Last month, the BBC announced a series of cuts aimed at saving £200m, with the most prominent casualties being the BBC4 and CBBC television channels.
About 1,000 jobs will also be cut.
Tim Davie, the BBC director-general, said at the time: “When I took this job I said that we needed to fight for something important: public service content and services, freely available universally, for the good of all.
“This fight is intensifying, the stakes are high.”
There have been growing suggestions in recent days that Boris Johnson’s narrower-than-expected confidence vote victory this week could derail the Channel 4 sale given the extent of backbench Tory opposition to the policy.
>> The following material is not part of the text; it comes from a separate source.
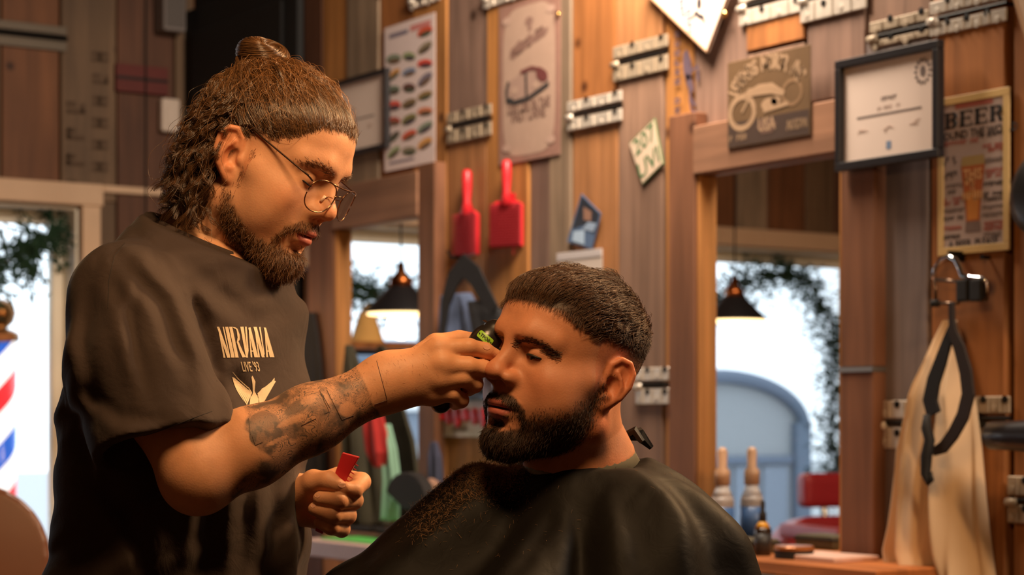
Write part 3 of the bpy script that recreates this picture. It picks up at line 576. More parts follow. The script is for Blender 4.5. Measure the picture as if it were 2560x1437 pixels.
# ------------------------------------------------------------------ red brushes and comb on the planks
M_red = mat('red_plastic', (206, 40, 48), .35)
M_redd = mat('red_bristle', (150, 24, 34), .7, bump=.6, bscale=400)
def brush(px, ytop, ymid, ybot, wpx, off, label, tilt=0.0):
    x, zt = W1(px, ytop, off); zm = W1(px, ymid, off)[1]; zb = W1(px, ybot, off)[1]
    hw = (W1(px+wpx/2, ymid, off)[0]-W1(px-wpx/2, ymid, off)[0])/2
    r = empty('hair_brush', (x, -off+.012, zm), label, 'hair brush', 'red brushes hung on the planks'); H = zm-zb; G = zt-zm
    P = [(-hw, -H), (hw, -H), (hw, -.01), (hw*.6, .004), (-hw*.6, .004), (-hw, -.01)]
    MB().prism(P, -.014, 0).build('paddle', M_red, r, bevel=.004, seg=2)
    n = MB(); n.tube([(0, -.008, -.01), (0, -.010, G*.25), (0, -.010, G*.6), (0, -.010, G*.92), (0, -.010, G)], [hw*.44, hw*.20, hw*.28, hw*.27, hw*.16], 12); n.build('handle', M_red, r, smooth=True)
    q = MB()
    for i in range(9):
        for j in range(16):
            q.tube([(-hw*.85+hw*1.7*i/8, -.012, -H*.06-H*.88*j/15), (-hw*.85+hw*1.7*i/8, -.034, -H*.06-H*.88*j/15)], .0014, 4, cap=False)
    tag(q.build('bristles', M_redd, r), kind='stuff')
    MB().box((-hw*.92, -.018, -H*.97), (hw*.92, -.013, -H*.04)).build('cushion', M_redd, r, bevel=.002)
    r.rotation_euler = (0, 0, math.radians(tilt)); return r
brush(1166, 424, 530, 640, 52, .05, 'red paddle brush hung above the dark bag')
brush(1262, 400, 505, 618, 52, .05, 'red paddle brush hung under the sepia poster', 28)
x, z = W1(1283, 560, .03); hcm = W1(1283, 500, .03)[1]-W1(1283, 655, .03)[1]
r = empty('tail_comb', (x, -.03, z), 'narrow red comb hung behind the right brush', 'comb')
MB().prism([(-.014, hcm*.5), (.012, hcm*.5), (.012, -hcm*.25), (.004, -hcm*.5), (-.002, -hcm*.25), (-.008, -hcm*.25)], -.004, 0).build('spine', M_red, r, bevel=.001)
for k in range(14): MB().box((.012, -.003, -hcm*.22+k*hcm*.05), (.026, -.001, -.205*hcm+k*hcm*.05)).build('tooth', M_red, r)
# ------------------------------------------------------------------ photo card and paper slip
P = [W1(px, py, .03) for px, py in ((1452, 484), (1501, 534), (1478, 622), (1416, 604))]; cx = sum(p[0] for p in P)/4; cz = sum(p[1] for p in P)/4
r = empty('photo_card', (cx, -.026, cz), 'tilted glossy blue and black photo card on the planks', 'photo card'); Q = [(p[0]-cx, p[1]-cz) for p in P]
MB().prism(Q, -.002, 0).build('card', mat('card_blue', (86, 108, 142), .25), r)
def inq(u, v):  # bilinear in the card
    a = [Q[0][k]*(1-u)+Q[1][k]*u for k in (0, 1)]; b_ = [Q[3][k]*(1-u)+Q[2][k]*u for k in (0, 1)]; return [a[k]*(1-v)+b_[k]*v for k in (0, 1)]
def patch(nm, uv, c, y):
    q = MB(); q.add([(inq(*t)[0], y, inq(*t)[1]) for t in uv], [tuple(range(len(uv)))]); q.build(nm, mat(nm+'_ink', c, .3), r)
patch('dark_print', [(.05, .03), (.95, .03), (.95, .62), (.5, .5), (.05, .72)], (40, 44, 54), -.0026)
patch('skin_print', [(.25, .18), (.62, .14), (.7, .34), (.4, .42)], (150, 112, 92), -.0032)
patch('shirt_print', [(.6, .4), (.95, .3), (.9, .55), (.45, .62)], (150, 170, 196), -.0034); patch('light_print', [(.15, .75), (.55, .62), (.7, .95), (.2, .95)], (176, 200, 226), -.0036)
x0, z0 = W1(1390, 660, .03); x1, z1 = W1(1502, 622, .03); zb = W1(1390, 640, .03)[1]
r = empty('paper_slip', ((x0+x1)/2, -.024, z0), 'pale paper slip in a plastic sleeve above the client\'s hair', 'paper')
hw = (x1-x0)/2; zt_ = W1(1446, 627, .03)[1]-z0
MB().box((-hw, -.002, -.16), (hw, 0, zt_)).build('sheet', mat('slip_paper', (206, 190, 178), .4), r); MB().box((-hw, -.004, zt_-.022), (hw, -.002, zt_)).build('clip_bar', mat('slip_bar', (196, 186, 184), .25), r, bevel=.001)
# ------------------------------------------------------------------ draped cloth helper
def cloth(name, rows, off, depth, m, parent=None, loc=None, folds=5.0, amp=.35, nu=28, nv=40, seed=0, skew=.8):
    """rows (py,xl,xr) in pixels on the mirror wall; a solid hanging sheet with vertical folds"""
    rr = np.array(rows, float); tt = np.linspace(rr[0, 0], rr[-1, 0], nv)
    xl = np.interp(tt, rr[:, 0], rr[:, 1]); xr = np.interp(tt, rr[:, 0], rr[:, 2]); rs = np.random.default_rng(seed); ph = rs.uniform(0, 6, 4)
    v = []; f = []
    for k in range(nv):
        mid = (xl[k]+xr[k])/2; dk = depth*min(1.0, .15+(xr[k]-xl[k])/140.0); om = off+dk*.08; X0 = W1(xl[k], tt[k], om)[0]; X1 = W1(xr[k], tt[k], om)[0]; Z = W1(mid, tt[k], om)[1]
        for side in (0, 1):
            for i in range(nu):
                u = i/(nu-1); s_ = math.sin(math.pi*u)**.6 if 0 < u < 1 else 0
                g = (math.sin(folds*6.283*u+ph[0]+skew*math.sin(k*.09+ph[1]))*.6+math.sin(folds*2.3*6.283*u+ph[2]+k*.05)*.25)*amp*min(1, .25+k/12)
                d = dk*s_*(.62+g) if side == 0 else dk*.02
                v.append((X0+(X1-X0)*u, -off-max(.001, d)+(.0 if side == 0 else depth*.02+.002), Z))
    W_ = 2*nu
    for k in range(nv-1):
        for i in range(nu-1):
            a = k*W_+i; f.append((a, a+W_, a+W_+1, a+1)); a += nu; f.append((a, a+1, a+W_+1, a+W_))
        f.append((k*W_, k*W_+nu, (k+1)*W_+nu, (k+1)*W_)); f.append((k*W_+nu-1, (k+1)*W_+nu-1, (k+1)*W_+2*nu-1, k*W_+2*nu-1))
    for i in range(nu-1):
        f.append((i, i+1, nu+i+1, nu+i)); a = (nv-1)*W_+i; f.append((a, a+nu, a+nu+1, a+1))
    c = Vector(loc) if loc is not None else Vector(v[0]); mb = MB(); mb.add([tuple(Vector(p)-c) for p in v], f)
    o = mb.build(name, m, parent, None if parent is not None else c, smooth=True); return o
# black bag with blue garment on a hook
xb, zb_ = W1(1160, 660, .03); L0 = Vector((xb, -.03, zb_))
r = empty('hanging_bag', L0, 'black shoulder bag with a slate blue cloth hung below the left brush', 'bag')
M_bkc = mat('cloth_black', (22, 20, 22), .75, bump=.3, bscale=300); M_slate = mat('cloth_slate', (112, 128, 164), .85, bump=.3, bscale=300)
cloth('blue_cloth', [(735, 1100, 1175), (780, 1094, 1200), (870, 1092, 1212), (1000, 1092, 1216)], .03, .05, M_slate, r, L0, 2.5, seed=3)
cloth('bag_body', [(752, 1168, 1222), (780, 1172, 1258), (830, 1180, 1268), (900, 1190, 1272), (985, 1196, 1272)], .075, .07, M_bkc, r, L0, 1.5, amp=.2, seed=4)
def strap(name, pts, off, wd, m, parent, base, th=.006):
    C = [Vector((W1(px, py, off)[0], -off, W1(px, py, off)[1]))-base for px, py in pts]; q = MB(); n = len(C)
    wd = [wd]*n if not hasattr(wd, '__len__') else wd
    for i, p in enumerate(C):
        d = (C[min(i+1, n-1)]-C[max(i-1, 0)]).normalized(); sd = d.cross(Vector((0, -1, 0))).normalized()*wd[i]/2
        q.v += [tuple(p-sd), tuple(p+sd), tuple(p+sd+Vector((0, th, 0))), tuple(p-sd+Vector((0, th, 0)))]
        if i:
            a = (i-1)*4
            for j in range(4): q.f.append((a+j, a+(j+1) % 4, a+4+(j+1) % 4, a+4+j))
    q.f += [(3, 2, 1, 0), tuple((n-1)*4+j for j in range(4))]; return q.build(name, m, parent, bevel=.0015)
strap('strap', [(1108, 900), (1106, 820), (1112, 760), (1130, 700), (1158, 664), (1186, 690), (1212, 740), (1232, 780)], .10, [.02, .03, .05, .07, .075, .07, .06, .06], M_bkc, r, L0)
MB().tube([(0, .03, .02), (0, -.05, .02), (0, -.06, .04)], .005, 8).build('hook', M_rod, r)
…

Lord Gilbert was close to being appointed as Ofcom chair earlier this year before ultimately losing out to Lord Grade, the former BBC and ITV chairman.
The BBC funding review is separate to a piece of work commissioned by Ms Dorries last month which will scrutinise the Corporation’s record on impartiality and the diversity of its workforce.
The Ofcom search process was labelled a “shambles” that would “put a reality TV series to shame” by Julian Knight, the MP who chairs the Commons culture select committee.
A spokesman for the Department for Digital, Culture, Media and Sport declined to comment on the possible appointment of Lord Gilbert to lead the BBC funding review.